Michel-Jean-Joseph Brial, dit Dom Brial (1743-1828)

Né à Perpignan le 26 du mois de mai 1743, d'Ignace Brial et de Thérèse Roig, son épouse, baptisé le 29 dudit mois de mai dans l'église de la Réal. Tonsuré le 28 mars 1762 par messire Charles-François-Alexandre de Cardevac de Gouy d'Avrincourt. Reçu à la profession religieuse dans la congrégation de Saint-Maur, au monastère de Notre-Dame de la Daurade, à Toulouse, le 15 mai 1764 par D. Jean-Baptiste Utéza, prieur, et D. François Bonnefoi, maître des novices. Promu aux ordres mineurs à Carcassonne le 13 juin 1767 par messire Armand Bazin de Bésons.

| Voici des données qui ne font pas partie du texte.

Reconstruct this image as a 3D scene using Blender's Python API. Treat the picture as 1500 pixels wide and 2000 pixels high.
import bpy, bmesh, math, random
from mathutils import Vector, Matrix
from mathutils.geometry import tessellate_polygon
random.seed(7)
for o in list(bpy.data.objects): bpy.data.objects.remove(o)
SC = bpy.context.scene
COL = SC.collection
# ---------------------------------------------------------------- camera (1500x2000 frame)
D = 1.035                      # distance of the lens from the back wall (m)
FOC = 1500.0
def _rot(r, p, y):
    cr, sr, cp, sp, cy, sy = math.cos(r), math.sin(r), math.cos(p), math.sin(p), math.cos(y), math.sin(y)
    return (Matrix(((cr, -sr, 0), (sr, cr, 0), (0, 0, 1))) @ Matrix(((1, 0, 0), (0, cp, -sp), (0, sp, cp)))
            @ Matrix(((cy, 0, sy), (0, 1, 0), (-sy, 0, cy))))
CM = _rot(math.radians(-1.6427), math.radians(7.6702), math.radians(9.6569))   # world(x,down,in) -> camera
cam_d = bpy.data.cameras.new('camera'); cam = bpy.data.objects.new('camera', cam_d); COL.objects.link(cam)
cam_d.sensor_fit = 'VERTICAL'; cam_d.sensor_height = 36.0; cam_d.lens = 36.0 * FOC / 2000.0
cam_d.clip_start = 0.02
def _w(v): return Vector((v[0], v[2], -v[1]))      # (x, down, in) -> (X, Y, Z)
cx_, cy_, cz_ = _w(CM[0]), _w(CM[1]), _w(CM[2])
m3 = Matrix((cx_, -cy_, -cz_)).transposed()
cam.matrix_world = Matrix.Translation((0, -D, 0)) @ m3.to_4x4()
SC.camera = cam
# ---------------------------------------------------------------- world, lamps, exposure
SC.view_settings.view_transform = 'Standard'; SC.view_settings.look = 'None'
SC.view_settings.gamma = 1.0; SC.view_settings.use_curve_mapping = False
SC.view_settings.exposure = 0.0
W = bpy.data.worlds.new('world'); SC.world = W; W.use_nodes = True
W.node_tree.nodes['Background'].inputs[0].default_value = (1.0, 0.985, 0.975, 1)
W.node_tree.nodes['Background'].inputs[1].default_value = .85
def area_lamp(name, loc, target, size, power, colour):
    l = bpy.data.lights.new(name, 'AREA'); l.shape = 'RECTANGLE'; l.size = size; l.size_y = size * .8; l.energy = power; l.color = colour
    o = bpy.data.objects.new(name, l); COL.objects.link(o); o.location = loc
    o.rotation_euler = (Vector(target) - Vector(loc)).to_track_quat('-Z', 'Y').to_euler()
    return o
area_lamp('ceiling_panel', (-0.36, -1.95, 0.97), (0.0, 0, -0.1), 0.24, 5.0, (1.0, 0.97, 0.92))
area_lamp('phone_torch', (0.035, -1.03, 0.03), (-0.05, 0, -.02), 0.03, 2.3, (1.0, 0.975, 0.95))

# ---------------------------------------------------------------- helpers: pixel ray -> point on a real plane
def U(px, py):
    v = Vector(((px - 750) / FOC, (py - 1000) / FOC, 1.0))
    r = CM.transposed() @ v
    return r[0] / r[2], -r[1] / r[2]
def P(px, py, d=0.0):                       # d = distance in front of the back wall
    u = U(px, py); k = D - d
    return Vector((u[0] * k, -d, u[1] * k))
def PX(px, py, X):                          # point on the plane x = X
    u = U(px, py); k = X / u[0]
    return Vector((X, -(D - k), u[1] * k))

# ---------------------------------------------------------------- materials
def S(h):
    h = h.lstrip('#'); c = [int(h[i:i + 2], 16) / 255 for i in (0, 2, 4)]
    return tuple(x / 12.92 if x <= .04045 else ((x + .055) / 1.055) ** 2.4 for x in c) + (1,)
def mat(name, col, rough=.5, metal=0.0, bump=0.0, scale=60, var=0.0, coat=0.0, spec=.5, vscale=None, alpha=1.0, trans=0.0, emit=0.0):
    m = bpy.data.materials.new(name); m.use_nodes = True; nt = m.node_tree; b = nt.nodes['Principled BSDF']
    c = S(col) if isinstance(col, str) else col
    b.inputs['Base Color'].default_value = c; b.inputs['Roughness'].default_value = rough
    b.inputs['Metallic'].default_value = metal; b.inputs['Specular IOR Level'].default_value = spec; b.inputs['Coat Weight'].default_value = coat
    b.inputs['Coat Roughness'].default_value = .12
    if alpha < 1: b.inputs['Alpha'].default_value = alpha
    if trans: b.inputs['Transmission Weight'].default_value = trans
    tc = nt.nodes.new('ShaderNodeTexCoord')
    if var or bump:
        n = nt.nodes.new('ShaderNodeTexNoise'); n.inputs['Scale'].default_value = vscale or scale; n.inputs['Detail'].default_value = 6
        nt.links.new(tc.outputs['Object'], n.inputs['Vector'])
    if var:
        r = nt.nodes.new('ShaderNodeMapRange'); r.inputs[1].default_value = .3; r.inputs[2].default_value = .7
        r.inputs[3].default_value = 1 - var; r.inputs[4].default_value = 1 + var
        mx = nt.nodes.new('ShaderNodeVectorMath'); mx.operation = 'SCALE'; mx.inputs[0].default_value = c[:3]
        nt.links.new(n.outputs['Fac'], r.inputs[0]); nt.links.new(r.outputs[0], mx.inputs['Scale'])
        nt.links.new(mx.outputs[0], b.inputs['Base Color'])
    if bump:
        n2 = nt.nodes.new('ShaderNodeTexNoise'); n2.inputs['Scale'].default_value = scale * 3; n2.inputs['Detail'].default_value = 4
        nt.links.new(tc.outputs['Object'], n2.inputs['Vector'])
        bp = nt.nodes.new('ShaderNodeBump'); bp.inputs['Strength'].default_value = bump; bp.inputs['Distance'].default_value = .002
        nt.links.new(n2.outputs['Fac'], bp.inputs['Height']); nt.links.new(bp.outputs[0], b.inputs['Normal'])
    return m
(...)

Ordonné sous-diacre à Carcassonne par le même prélat, le 19 mars 1768. Ordonné diacre à Bazas le 22 septembre 1770 et prêtre au même lieu le 22 décembre de la même année par messire Jean-Baptiste Amédée de Grégoire de Saint-Sauveur. A célébré la première messe à Bordeaux dans l'église de Sainte-Croix, le 6 janvier 1771. Est arrivé à Paris le 10 octobre 1771 et est allé demeurer au monastère des Blancs-Manteaux pour y travailler conjointement avec D. Clément à la continuation du Recueil des Historiens de France, dans lequel monastère il a fait sa résidence jusqu'au mois d'octobre 1790, époque où la dite maison ayant été supprimée, il a été transféré avec d'autres religieux à l'abbaye Saint-Germain des Prés. (Autobiographie par D. Brial parue dans le XXXIXe volume de la Société Agricole, Scientifique et Littéraire des Pyrénées-Orientales).

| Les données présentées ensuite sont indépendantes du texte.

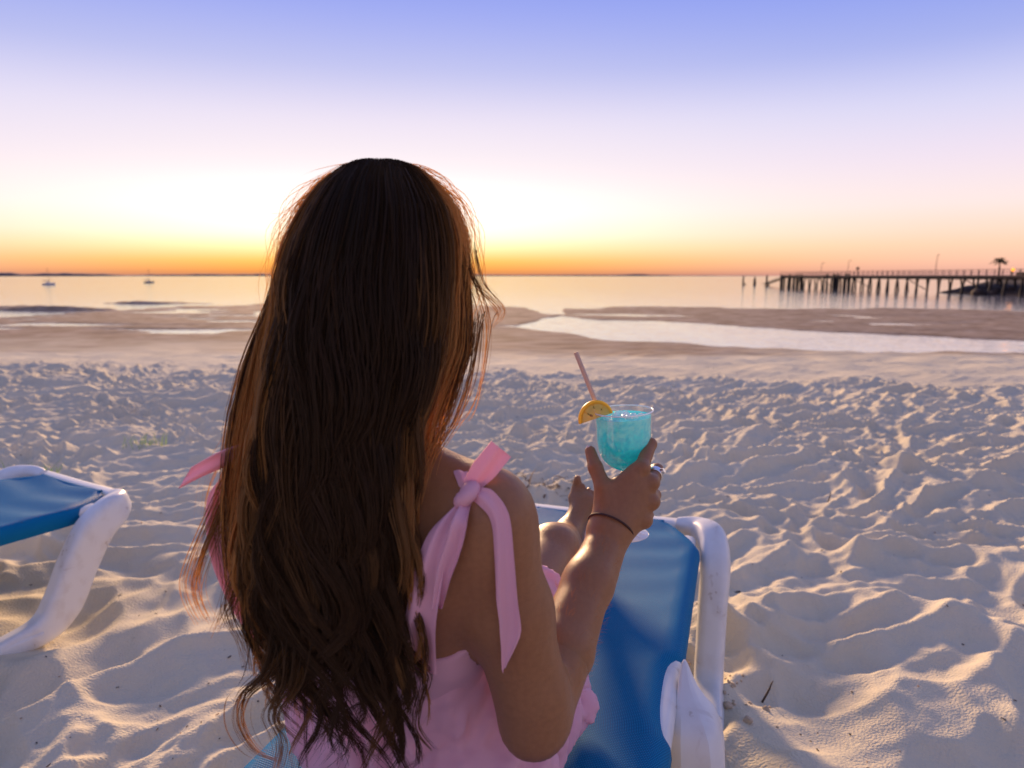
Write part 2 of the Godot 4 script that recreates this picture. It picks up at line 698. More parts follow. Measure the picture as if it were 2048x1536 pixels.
	for k in 14:
		var b := MB.new()
		var t := k / 13.0
		b.box(Vector3(lerpf(-0.6, 5.4, t), lerpf(1.75, 0.25, t) + 0.12, lerpf(0, -26.0, t)), Vector3(1.5, 0.06, 1.2))
		obj("tread", b, M.timber, gang)

	# lamp standards along the deck
	for q in [[0.16, 2.1, "lamp standard near the seaward end of the jetty", 0.4], [0.30, 2.3, "lamp standard a third of the way in along the jetty", 0.4], [0.65, 2.6, "leaning lamp standard over the middle of the jetty", 0.25]]:
		var p: Vector3 = a + along * (long * q[0]) - side * 1.2
		var t := thing("lamp_post", q[2], "lamp post", p + Vector3(0, deck_y, 0), 0.0, "lamp posts on the jetty")
		var b := MB.new()
		b.tube(pack([Vector3.ZERO, Vector3(0.05, q[1] * 0.6, 0), Vector3(0.12, q[1], 0)]), [0.05, 0.04, 0.035], 6)
		obj("pole", b, M.rail, t)
		b = MB.new()
		b.box(Vector3(0.12 + q[3] / 2, q[1] + 0.02, 0), Vector3(q[3], 0.07, 0.12), 0.02)
		obj("lamp_head", b, M.rail, t)
	# a bollard-like marker that stands up from the deck
	var mk := thing("marker_post", "short round-topped post on the jetty rail, left of the middle lamp", "marker post", a + along * (long * 0.42) + side * 1.3 + Vector3(0, deck_y, 0))
	var bm := MB.new()
	bm.tube(pack([Vector3.ZERO, Vector3(0, 0.9, 0)]), [0.05, 0.05], 8)
	obj("stem", bm, M.pile, mk)
	bm = MB.new()
	bm.lathe(PackedVector2Array([Vector2(0.001, 0.8), Vector2(0.2, 0.86), Vector2(0.24, 1.02), Vector2(0.16, 1.2), Vector2(0.001, 1.26)]), 10)
	obj("cap", bm, M.pile, mk)


func bank() -> void:
	# the stony spit that the jetty springs from
	var n := FastNoiseLite.new()
	n.seed = 31
	n.frequency = 0.5
	var b := MB.new()
	var rows := []
	for j in 40:
		var row := PackedVector3Array()
		var t := j / 39.0
		var zz := lerpf(-96.0, -58.0, t)
		for k in 90:
			var s := k / 89.0
			var x := lerpf(49.0, 120.0, s)
			var front := smoothstep(0.0, 0.35, t) * smoothstep(1.0, 0.55, t)
			var rise := smoothstep(51.0, 60.5, x - (zz + 80.0) * 0.06)
			var y := SEA - 0.7 + (2.35 * rise + 0.45) * front + n.get_noise_2d(x * 1.5, zz * 1.5) * 0.35 * front
			row.append(Vector3(x, y, zz))
		rows.append(row)
	b.grid(rows)
	structure("rocky_bank", b, M.rock)
	# boulders on its edge
	for k in 46:
		var p := Vector3(0, 0, 0)
		var s := k / 45.0
		p.x = lerpf(52.0, 74.0, s) + rng.randf_range(-0.6, 0.6)
		p.z = lerpf(-79.5, -64.0, s * 0.55 + rng.randf_range(0.0, 0.12))
		p.y = SEA + rng.randf_range(0.1, 0.3) + smoothstep(0.0, 0.5, s) * rng.randf_range(0.0, 1.3)
		var st := MB.new()
		var size := rng.randf_range(0.35, 0.75)
		var rows2 := []
		for j in 6:
			var ring := PackedVector3Array()
			var ph := PI * j / 5.0
			for i in 8:
				var th := TAU * i / 8.0
				var d := Vector3(sin(ph) * cos(th), cos(ph) * 0.7, sin(ph) * sin(th))
				ring.append(d * size * (1.0 + 0.5 * n.get_noise_3dv(d * 1.6 + p)))
			rows2.append(ring)
		var from := st.ix.size()
		st.grid(rows2, true)
		st.orient(from)
		var o := obj("boulder", st, M.rock)
		o.position = p
		tag(o, "dark boulder among the stones heaped along the foot of the bank", "boulder", "boulders along the foot of the rocky bank")
	# landing stage on piles at the right of the bank
	var root := thing("landing_stage", "timber landing stage on stout piles at the right, joined to the jetty", "landing stage", Vector3(55.0, 0, -71.0))
	var bb := MB.new()
	bb.box(Vector3(11.0, 1.32, -1.0), Vector3(25.0, 0.3, 5.0), 0.02)
	obj("platform", bb, M.timber, root)
	for k in 12:
		var x := -0.6 + k * 2.1
		bb = MB.new()
		bb.tube(pack([Vector3(x, SEA - 0.8, 1.4), Vector3(x, 1.2, 1.4)]), [0.2, 0.17], 8)
		obj("pile", bb, M.pile_pale, root)
		bb = MB.new()
		bb.box(Vector3(x, 1.9, 1.35), Vector3(0.09, 0.95, 0.09))
		obj("rail_post", bb, M.rail, root)
	for y in [1.75, 2.05, 2.36]:
		bb = MB.new()
		bb.box(Vector3(11.0, y, 1.35), Vector3(25.0, 0.06, 0.05))
		obj("handrail", bb, M.rail, root)
	# the hut and the lit lamp
	var hut := thing("boat_shed", "low shed with a pitched roof on the landing stage at the right edge", "shed", Vector3(60.4, 1.47, -73.6))
	bb = MB.new()
	bb.box(Vector3(0, 0.55, 0), Vector3(3.4, 1.1, 2.0), 0.02)
	obj("wall", bb, M.timber, hut)
	bb = MB.new()
	bb.loft([pack([Vector3(-1.9, 1.1, 1.2), Vector3(-1.9, 1.1, -1.2), Vector3(-1.9, 1.5, 0)]), pack([Vector3(1.9, 1.1, 1.2), Vector3(1.9, 1.1, -1.2), Vector3(1.9, 1.5, 0)])])
	obj("roof", bb, M.rail, hut)
	var lamp := thing("lit_lamp", "round lamp glowing orange on the landing stage rail", "lamp", Vector3(51.6, 1.2, -72.3))
	bb = MB.new()
	bb.tube(pack([Vector3(0, 0, 0), Vector3(0, 0.35, 0)]), [0.05, 0.05], 6)
	obj("bracket", bb, M.pile, lamp)
	bb = MB.new()
	bb.lathe(PackedVector2Array([Vector2(0.001, 0.35), Vector2(0.12, 0.40), Vector2(0.17, 0.53), Vector2(0.12, 0.66), Vector2(0.001, 0.71)]), 14)
	var glow := paint(1.0, 0.45, 0.08)
	glow.emission_enabled = true
	glow.emission = Color(1.0, 0.62, 0.12)
	glow.emission_energy_multiplier = 1.4
	obj("glowing_globe", bb, glow, lamp)
	var l := OmniLight3D.new()
	l.name = "lamp_glow"
	l.light_color = Color(1.0, 0.6, 0.2)
	l.light_energy = 0.5
	l.light_size = 0.2
	l.omni_range = 20.0
	l.omni_attenuation = 2.0
	l.shadow_enabled = true
	l.position = Vector3(0, 0.53, 0)
	lamp.add_child(l)
	var post := thing("lamp_post", "tall thin street lamp standing by the shed at the right edge", "lamp post", Vector3(54.3, 1.47, -73.0))
	bb = MB.new()
	bb.tube(pack([Vector3.ZERO, Vector3(0, 2.0, 0), Vector3(0.05, 2.2, 0), Vector3(0.5, 2.3, 0)]), [0.06, 0.045, 0.04, 0.03], 6)
	obj("pole", bb, M.rail, post)
	bb = MB.new()
	bb.box(Vector3(0.6, 2.28, 0), Vector3(0.4, 0.08, 0.16), 0.02)
	obj("lamp_head", bb, M.rail, post)
	# the lone tree behind the stage
	var tree := thing("palm_tree", "small dark palm with a ragged round crown above the jetty's landward end", "tree", Vector3(53.4, 0.9, -77.0))
	bb = MB.new()
	bb.tube(curve([Vector3(0, -0.8, 0), Vector3(0.05, 0.6, 0), Vector3(0.0, 1.7, 0)], 8), [0.13, 0.12, 0.11, 0.1, 0.09, 0.09, 0.08, 0.08], 8)
	obj("trunk", bb, M.pile, tree)
	bb = MB.new()
	for k in 46:
		var az := rng.randf() * TAU
		var lift := rng.randf_range(-0.35, 1.2)
		var long := rng.randf_range(0.5, 0.85)
		var dir := Vector3(cos(az) * cos(lift), sin(lift), sin(az) * cos(lift))
		var mid := Vector3(0, 1.7, 0) + dir * long * 0.6
		var tip := mid + Vector3(dir.x * long * 0.5, dir.y * long * 0.2 - 0.22, dir.z * long * 0.5)
		var across := dir.cross(Vector3.UP).normalized() * 0.035
		var path := curve([Vector3(0, 1.7, 0), mid, tip], 7)
		var rows2 := [PackedVector3Array(), PackedVector3Array()]
		for i in 7:
			var wd := 1.0 - absf(i / 6.0 - 0.35)
			rows2[0].append(path[i] - across * wd * 0.6)
			rows2[1].append(path[i] + across * wd * 0.6)
		bb.grid(rows2)
		for i in 6:
			for s in [-1.0, 1.0]:
				var lf: Vector3 = path[i + 1] + across.normalized() * (s * 0.17) + Vector3(0, -0.1, 0) + dir * 0.07
				bb.tri(bb.add(path[i]), bb.add(path[i] + dir * 0.06), bb.add(lf))
	obj("crown", bb, M.palm, tree)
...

On a tout lieu de présumer qu'en donnant des leçons de philosophie scolastique, D. Brial s'était livré à des études plus positives et plus sérieuses ; car on lui ouvrit aussitôt la carrière des plus graves travaux littéraires et des recherches historiques les plus profondes, en lui assignant une des douze places de Littérateurs en titre, établies dans sa congrégation. Il l'a remplie pendant dix ans, dans le monastère des Blancs-Manteaux, auquel appartenaient six de ces places.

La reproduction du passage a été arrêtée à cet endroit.